Whichever one you use the magnet has to come close to the sensor, so you sometimes need to put some packing underneath it to hold it closer.
Hi VFR,
So I am going to open the throttle tomorrow. I am not sure how to do it as I can only see how to take it out, but now what I need to open to look for the magnet.

I am buying the speedometer. Would be ok this one below? that one that you recommended would arrive in January...

Thanks!
 

vfr400

Esteemed Pedelecer
Jun 12, 2011
9,822
3,993
Basildon
That speedometer will work. All the sensors work the same. That's the only bit you need.
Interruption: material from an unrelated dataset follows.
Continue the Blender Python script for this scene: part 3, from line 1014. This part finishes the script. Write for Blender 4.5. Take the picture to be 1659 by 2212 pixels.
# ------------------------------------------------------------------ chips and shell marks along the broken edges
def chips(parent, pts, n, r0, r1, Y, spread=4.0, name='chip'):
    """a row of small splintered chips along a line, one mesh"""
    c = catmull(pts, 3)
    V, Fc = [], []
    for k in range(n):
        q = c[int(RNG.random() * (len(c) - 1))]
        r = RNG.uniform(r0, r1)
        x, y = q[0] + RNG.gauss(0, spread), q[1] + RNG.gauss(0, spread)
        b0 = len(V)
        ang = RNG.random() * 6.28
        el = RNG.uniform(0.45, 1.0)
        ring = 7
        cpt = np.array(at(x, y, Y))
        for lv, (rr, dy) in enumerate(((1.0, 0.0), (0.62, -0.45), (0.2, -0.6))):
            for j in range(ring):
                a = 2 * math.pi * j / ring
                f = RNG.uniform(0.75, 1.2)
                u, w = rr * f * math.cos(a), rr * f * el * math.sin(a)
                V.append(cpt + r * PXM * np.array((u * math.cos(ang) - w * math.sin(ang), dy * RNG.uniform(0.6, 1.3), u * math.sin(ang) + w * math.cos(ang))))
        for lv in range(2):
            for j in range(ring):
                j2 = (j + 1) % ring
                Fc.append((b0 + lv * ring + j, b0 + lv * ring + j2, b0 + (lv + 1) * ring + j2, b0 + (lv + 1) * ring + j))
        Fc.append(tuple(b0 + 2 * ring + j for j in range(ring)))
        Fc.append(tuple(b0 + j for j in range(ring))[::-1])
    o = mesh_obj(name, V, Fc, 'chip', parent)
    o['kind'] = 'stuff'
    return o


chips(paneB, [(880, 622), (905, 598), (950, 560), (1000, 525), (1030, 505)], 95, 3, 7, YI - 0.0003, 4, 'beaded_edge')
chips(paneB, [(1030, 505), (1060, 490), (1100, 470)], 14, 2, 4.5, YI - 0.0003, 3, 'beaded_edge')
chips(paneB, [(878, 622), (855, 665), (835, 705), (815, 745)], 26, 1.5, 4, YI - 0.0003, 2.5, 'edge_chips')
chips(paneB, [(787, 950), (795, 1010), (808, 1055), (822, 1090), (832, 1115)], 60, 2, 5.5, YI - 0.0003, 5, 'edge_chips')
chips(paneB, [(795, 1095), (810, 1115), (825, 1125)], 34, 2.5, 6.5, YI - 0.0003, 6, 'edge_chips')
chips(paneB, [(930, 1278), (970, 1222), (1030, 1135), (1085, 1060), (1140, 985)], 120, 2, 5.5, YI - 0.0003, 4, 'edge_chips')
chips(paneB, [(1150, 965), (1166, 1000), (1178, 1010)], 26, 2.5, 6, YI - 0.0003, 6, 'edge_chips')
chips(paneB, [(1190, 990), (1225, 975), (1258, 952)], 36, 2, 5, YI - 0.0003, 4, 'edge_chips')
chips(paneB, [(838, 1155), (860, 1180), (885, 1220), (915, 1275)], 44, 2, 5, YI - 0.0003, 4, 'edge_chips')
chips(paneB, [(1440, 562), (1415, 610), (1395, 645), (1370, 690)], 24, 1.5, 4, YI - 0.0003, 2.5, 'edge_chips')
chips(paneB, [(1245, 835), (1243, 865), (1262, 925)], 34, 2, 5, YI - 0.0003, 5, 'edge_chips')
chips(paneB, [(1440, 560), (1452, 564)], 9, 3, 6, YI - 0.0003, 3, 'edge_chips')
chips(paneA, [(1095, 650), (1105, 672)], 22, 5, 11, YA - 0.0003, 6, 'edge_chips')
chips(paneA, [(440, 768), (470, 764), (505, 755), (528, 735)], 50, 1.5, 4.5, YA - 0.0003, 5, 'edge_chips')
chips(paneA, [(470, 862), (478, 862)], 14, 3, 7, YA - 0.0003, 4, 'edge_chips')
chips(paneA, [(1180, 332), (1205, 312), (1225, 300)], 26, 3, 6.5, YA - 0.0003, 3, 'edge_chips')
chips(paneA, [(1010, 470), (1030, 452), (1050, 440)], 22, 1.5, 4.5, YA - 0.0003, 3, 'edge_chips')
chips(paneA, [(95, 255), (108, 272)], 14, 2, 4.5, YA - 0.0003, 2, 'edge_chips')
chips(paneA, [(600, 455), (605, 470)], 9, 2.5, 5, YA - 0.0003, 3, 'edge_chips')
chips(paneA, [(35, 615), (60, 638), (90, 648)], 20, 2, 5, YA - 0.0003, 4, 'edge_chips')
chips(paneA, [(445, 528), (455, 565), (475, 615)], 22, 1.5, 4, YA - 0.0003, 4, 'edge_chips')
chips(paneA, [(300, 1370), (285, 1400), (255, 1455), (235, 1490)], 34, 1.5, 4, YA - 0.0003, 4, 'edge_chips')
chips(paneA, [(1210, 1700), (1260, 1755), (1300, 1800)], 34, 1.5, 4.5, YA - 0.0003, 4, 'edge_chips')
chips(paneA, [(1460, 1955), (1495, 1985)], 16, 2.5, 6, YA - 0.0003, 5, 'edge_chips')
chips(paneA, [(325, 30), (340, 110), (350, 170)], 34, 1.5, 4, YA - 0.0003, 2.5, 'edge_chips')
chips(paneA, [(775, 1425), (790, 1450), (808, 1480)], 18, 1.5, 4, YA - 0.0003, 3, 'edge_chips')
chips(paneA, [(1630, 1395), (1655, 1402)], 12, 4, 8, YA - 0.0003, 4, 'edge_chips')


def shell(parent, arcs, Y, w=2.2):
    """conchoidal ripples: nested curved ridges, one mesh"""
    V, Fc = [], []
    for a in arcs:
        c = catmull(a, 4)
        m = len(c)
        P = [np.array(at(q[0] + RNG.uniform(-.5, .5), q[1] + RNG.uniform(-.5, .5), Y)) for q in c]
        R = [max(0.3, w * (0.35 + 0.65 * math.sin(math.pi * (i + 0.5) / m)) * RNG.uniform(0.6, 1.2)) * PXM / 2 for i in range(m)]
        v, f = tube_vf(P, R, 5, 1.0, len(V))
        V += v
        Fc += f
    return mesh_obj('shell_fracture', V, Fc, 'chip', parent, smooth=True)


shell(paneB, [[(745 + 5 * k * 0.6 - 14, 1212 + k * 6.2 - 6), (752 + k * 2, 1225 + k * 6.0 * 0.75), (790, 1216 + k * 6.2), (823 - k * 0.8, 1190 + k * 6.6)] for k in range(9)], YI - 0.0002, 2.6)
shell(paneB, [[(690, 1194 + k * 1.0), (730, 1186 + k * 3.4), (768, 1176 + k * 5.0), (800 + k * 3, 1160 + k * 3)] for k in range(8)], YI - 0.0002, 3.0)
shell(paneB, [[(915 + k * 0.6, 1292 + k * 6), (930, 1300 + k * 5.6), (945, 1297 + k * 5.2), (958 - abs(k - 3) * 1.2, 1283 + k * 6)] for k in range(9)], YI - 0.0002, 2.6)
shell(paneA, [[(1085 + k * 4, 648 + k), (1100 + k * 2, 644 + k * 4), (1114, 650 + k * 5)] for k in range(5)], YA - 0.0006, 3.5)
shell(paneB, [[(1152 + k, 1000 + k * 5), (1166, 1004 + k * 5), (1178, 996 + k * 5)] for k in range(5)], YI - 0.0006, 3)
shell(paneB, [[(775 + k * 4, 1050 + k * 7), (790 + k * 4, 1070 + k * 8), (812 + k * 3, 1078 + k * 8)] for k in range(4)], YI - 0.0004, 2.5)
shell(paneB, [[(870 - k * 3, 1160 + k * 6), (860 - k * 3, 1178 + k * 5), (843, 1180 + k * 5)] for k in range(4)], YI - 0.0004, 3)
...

Full-width throttles are very hard to open. All throttles come apart the same way. You remove then from the handlebars, then look inside. There are normally three barbs that lock in when the throttle parts were pushed together. sometimes you can use brute force to pull them apart. Sometimes you can help it by inserting thin blades under the barbs. When the thing pops open, the spring might jump out, so don't do it in a messy garage. Reassembly is very straight forward. You just have to preload the spring by winding the throttle about 30 deg past its zero position then push it back together.

What's inside is very simple. The hall sensor is fixed in the non-moving part in a slot. The two magnets are at the end of the bit you twist. Often, there's a bit of grey iron linking them.
 

Nealh

Esteemed Pedelecer
Aug 7, 2014
20,917
8,533
61
West Sx RH
If you open the throttle whilst at it continuity check the three wires to see if a fault is in one wire esp the signal. I once had a rearing bike do to a throttle issue and it was the signal wire which had a break in it and occasionally caused intermittent contact.
 

danielrlee

Esteemed Pedelecer
May 27, 2012
1,394
723
Westbury, Wiltshire
torquetech.co.uk
I'm not sure if this has already been mentioned, but there are two common causes of runaway throttle that can often be identified by the runaway speed:

Half-speed runaway - Caused either when the lower throttle stop magnet or the hall sensor comes loose.

Full-speed runaway - Caused by a break in the throttle ground wire.

There are other possible causes, but these are the most common.